Fünf Jahr nach dem Staffelende der Serie Heroes haben die Macher versucht die Serie unter dem Titel Heroes Reborn wiederzubeleben. Nur Noah Bennett hat in der Neuauflage eine tragende Rolle, ansonsten sind die wichtigsten Protagonisten aus den ersten vier Staffeln verschwunden. Einige wenige Figuren tauchen am Rande in kleinen Nebenrollen auf, um den verworrenen Handlungssträngen eine Richtung zu geben.

Der Zwiespalt zwischen Menschen und den Personen mit übermenschlichen Fähigkeiten wird bewusst geschürt, indem die Heroes für einen terroristischen Anschlag in Odessa, Texas verantwortliche gemacht werden. Gleichzeitig droht eine Naturkatastrophe, die die Menschheit auslöschen könnte. Die Firma Getaway unter der Leitung von Erica Kravid versucht eine Welt in der Zukunft nach ihren Vorstellungen zu gestalten indem sie die Heroes einfängt und benutzt, während die freien Heroes, die von den Menschen wegen des Terroranschlags gejagt und getötet werden, versuchen die Katastrophe abzuwenden. Im Prinzip erzählen alle Handlungsstränge diverse Verfolgungsgeschichten, die auf den drei Zeitebenen Vergangenheit, Gegenwart und Zukunft stattfinden.
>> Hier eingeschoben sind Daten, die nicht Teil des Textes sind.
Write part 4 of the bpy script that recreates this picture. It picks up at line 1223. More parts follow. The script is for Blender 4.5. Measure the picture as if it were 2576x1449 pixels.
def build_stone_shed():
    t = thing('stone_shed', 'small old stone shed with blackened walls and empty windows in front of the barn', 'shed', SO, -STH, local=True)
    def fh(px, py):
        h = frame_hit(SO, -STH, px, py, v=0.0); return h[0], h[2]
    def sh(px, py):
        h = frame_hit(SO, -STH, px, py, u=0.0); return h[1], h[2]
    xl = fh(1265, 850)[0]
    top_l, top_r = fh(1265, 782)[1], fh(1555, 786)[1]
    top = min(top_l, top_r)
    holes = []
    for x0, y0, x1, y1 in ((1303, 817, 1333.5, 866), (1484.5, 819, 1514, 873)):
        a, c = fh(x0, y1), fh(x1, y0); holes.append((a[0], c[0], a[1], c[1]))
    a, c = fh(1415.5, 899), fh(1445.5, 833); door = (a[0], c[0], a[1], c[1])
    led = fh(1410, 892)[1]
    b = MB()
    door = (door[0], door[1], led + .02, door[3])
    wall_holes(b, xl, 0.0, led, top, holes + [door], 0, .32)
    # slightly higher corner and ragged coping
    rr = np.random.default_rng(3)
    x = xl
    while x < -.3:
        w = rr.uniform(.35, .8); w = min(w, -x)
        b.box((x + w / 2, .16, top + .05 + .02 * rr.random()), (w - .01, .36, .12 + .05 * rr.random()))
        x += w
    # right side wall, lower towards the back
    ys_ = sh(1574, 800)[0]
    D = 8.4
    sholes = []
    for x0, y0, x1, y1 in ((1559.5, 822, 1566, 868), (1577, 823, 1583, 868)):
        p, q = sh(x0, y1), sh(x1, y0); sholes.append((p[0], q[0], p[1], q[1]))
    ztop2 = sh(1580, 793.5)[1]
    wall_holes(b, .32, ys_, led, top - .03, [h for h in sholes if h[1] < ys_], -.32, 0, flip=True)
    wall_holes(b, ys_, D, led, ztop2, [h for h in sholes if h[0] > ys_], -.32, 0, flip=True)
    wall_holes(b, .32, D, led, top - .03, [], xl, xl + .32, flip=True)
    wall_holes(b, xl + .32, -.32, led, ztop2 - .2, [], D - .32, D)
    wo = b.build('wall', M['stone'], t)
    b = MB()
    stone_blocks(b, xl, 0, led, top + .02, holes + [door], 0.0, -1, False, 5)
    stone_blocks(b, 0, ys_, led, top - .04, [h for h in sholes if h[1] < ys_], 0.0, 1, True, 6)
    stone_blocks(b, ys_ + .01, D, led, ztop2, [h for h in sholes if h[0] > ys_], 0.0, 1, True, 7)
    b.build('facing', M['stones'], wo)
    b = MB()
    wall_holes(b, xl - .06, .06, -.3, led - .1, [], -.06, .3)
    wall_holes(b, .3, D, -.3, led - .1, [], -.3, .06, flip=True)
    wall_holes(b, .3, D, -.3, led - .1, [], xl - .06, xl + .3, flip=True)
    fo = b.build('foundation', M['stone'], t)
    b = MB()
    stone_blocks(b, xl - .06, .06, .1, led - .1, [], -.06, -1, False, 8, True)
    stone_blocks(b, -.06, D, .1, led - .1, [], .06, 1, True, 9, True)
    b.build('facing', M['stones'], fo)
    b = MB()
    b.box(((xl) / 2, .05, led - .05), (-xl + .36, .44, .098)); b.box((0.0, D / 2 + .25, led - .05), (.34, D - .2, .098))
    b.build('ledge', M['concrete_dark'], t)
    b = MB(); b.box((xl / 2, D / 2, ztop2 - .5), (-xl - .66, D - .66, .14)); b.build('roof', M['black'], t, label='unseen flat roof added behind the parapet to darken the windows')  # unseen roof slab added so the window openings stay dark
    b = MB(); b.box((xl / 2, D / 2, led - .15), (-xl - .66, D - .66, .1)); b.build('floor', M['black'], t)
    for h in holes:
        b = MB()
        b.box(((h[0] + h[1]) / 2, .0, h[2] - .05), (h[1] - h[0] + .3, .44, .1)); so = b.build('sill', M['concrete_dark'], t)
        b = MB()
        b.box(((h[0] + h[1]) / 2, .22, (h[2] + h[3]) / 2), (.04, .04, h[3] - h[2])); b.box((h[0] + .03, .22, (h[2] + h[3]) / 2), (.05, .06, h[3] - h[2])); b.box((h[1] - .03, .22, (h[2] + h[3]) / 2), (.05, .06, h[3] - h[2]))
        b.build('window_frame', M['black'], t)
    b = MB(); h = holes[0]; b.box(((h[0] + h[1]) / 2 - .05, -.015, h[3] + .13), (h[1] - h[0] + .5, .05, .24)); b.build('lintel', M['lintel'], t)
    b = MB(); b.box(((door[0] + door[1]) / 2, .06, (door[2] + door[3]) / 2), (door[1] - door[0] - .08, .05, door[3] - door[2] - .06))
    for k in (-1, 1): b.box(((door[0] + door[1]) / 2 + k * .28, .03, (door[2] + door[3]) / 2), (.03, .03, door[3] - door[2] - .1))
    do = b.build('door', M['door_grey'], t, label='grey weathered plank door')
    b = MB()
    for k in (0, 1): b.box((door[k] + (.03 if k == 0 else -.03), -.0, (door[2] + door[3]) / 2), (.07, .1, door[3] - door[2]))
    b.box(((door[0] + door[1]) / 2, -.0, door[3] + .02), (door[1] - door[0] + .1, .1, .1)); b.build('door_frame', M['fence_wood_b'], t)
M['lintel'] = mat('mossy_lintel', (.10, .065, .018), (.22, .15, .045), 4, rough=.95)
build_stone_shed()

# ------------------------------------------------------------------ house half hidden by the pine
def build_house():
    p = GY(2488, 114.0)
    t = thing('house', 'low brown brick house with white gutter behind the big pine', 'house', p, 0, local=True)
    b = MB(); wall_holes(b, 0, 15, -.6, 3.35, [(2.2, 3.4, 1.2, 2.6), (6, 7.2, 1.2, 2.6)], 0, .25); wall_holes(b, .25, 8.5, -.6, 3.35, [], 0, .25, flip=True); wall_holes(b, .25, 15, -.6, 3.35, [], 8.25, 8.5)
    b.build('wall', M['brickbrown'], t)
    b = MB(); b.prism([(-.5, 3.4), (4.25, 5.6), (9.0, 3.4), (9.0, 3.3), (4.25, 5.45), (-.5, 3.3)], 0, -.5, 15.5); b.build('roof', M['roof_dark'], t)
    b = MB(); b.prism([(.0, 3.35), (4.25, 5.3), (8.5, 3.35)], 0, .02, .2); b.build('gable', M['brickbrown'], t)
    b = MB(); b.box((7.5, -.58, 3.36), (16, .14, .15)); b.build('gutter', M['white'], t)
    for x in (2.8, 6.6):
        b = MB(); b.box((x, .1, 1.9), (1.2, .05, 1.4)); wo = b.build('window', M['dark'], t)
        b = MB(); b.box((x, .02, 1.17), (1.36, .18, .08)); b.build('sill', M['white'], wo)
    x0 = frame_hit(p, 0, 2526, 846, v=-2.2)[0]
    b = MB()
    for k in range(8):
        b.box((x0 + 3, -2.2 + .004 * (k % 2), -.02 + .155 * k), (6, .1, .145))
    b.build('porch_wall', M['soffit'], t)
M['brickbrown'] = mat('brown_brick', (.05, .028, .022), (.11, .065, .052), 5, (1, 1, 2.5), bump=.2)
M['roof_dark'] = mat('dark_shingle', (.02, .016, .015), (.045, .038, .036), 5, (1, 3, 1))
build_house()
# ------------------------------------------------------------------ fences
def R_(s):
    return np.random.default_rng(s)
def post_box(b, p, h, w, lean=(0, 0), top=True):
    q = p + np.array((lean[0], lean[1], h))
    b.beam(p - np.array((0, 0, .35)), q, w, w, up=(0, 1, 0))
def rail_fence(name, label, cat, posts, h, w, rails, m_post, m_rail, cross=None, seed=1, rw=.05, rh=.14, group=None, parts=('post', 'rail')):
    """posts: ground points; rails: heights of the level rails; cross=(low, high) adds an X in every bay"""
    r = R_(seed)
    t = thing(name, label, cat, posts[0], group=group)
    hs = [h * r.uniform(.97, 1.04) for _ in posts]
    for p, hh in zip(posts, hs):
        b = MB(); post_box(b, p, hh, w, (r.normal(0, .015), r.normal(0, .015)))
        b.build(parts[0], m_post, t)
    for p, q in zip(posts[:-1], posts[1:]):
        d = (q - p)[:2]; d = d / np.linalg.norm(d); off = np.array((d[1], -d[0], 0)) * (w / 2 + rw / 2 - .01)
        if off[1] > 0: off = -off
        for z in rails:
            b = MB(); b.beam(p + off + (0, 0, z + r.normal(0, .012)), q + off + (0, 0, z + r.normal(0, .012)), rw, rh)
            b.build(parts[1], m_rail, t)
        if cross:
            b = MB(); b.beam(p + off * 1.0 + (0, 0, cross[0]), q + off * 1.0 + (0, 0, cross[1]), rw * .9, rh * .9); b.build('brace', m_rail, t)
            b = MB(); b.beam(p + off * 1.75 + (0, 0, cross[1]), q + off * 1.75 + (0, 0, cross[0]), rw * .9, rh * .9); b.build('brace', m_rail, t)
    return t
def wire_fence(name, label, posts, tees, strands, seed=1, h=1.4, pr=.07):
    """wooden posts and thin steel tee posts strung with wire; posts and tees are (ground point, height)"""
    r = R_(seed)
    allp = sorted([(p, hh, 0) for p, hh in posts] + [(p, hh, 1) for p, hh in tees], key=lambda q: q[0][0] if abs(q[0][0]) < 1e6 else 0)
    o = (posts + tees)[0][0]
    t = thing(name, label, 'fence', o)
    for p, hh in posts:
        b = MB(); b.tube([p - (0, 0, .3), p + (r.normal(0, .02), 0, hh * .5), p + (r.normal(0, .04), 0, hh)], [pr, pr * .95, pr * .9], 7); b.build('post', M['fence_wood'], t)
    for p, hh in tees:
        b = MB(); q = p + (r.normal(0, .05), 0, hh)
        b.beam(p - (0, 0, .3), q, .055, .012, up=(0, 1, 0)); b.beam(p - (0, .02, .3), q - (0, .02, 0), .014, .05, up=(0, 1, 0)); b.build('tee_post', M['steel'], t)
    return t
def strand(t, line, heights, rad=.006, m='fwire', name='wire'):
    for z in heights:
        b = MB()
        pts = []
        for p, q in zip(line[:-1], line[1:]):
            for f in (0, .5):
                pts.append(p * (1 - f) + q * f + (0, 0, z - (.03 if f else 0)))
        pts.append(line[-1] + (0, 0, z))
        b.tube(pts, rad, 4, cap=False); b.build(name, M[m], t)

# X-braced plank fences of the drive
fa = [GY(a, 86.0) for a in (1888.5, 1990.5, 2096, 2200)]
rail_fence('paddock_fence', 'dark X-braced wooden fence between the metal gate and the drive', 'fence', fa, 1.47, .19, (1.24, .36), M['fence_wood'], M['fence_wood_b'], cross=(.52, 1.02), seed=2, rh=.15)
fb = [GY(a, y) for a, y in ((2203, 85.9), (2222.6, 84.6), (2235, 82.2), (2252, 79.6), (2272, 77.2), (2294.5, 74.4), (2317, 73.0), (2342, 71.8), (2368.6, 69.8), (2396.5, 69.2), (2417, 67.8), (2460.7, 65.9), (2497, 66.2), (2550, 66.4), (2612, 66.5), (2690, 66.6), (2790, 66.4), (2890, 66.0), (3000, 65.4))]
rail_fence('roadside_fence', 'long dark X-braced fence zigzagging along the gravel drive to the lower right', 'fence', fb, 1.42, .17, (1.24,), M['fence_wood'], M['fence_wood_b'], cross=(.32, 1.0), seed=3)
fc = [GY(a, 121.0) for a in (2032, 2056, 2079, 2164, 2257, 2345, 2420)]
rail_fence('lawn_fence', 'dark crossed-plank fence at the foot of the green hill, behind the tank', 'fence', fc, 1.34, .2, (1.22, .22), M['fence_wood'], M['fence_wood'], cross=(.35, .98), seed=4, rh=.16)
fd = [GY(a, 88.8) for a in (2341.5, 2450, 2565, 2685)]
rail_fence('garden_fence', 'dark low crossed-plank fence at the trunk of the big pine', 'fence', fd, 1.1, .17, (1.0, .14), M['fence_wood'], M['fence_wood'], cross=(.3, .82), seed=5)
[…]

Den zahlreichen kunstvoll miteinander verknüpften Handlungsstränge auf den verschiedenen Zeitebenen zu folgen ist eine anspruchsvolle Herausforderung. Warum die Serie aber keinen bleibenden Eindruck hinterlässt, liegt an den dramaturgischen Versäumnissen. Es werden kaum Beziehungsgeschichten erzählt oder weiterentwickelt, die vorhandenen Beziehungen stehen lediglich als Behauptung im Raum. Wie schon in den Staffeln zuvor, wechseln die Protagonisten die Seiten wie es ihnen gerade passt. Jegliches Fehlen von moralischen Werten macht die Figuren schwach und unglaubwürdig. Die Persönlichkeiten der Figuren sind dabei immer den Erfordernissen der Handlungsstränge unterworfen. Wie die Konzernchefin Erica Kravid, die wirklich jeden Menschen, mit dem sie zu tun hat, belügt und manipuliert, sich an der Spitze eines Milliardenkonzerns halten kann, ist eine der Fragen, die man sich bei dieser Serie nicht fragen darf. Es geht in dieser faschistoiden Serie um Rassismus und die Erschaffung des Übermenschen, aber eine derart unkritische und unreflektierte Gesellschaft, die jedes Problem mit Mord und Totschlag zu lösen sucht, ist eine zutiefst langweilige Welt. Die Serie leugnet jeglichen moralischen Konflikt und begründet jeden Verrat und jede Schandtat mit dem Postulat des Schutzes der eigenen Familie. Der Schritt, die Kinder in eine selbstbestimmte Welt zu entlassen, fehlt. Die Eltern, der Staat, der Konzern, alle wissen besser, wie die Menschen zu leben haben. Da wird einem Angst und Bange. Bis auf die erste Staffel sollte man sich gut überlegen, ob man sich diese Serie antun will.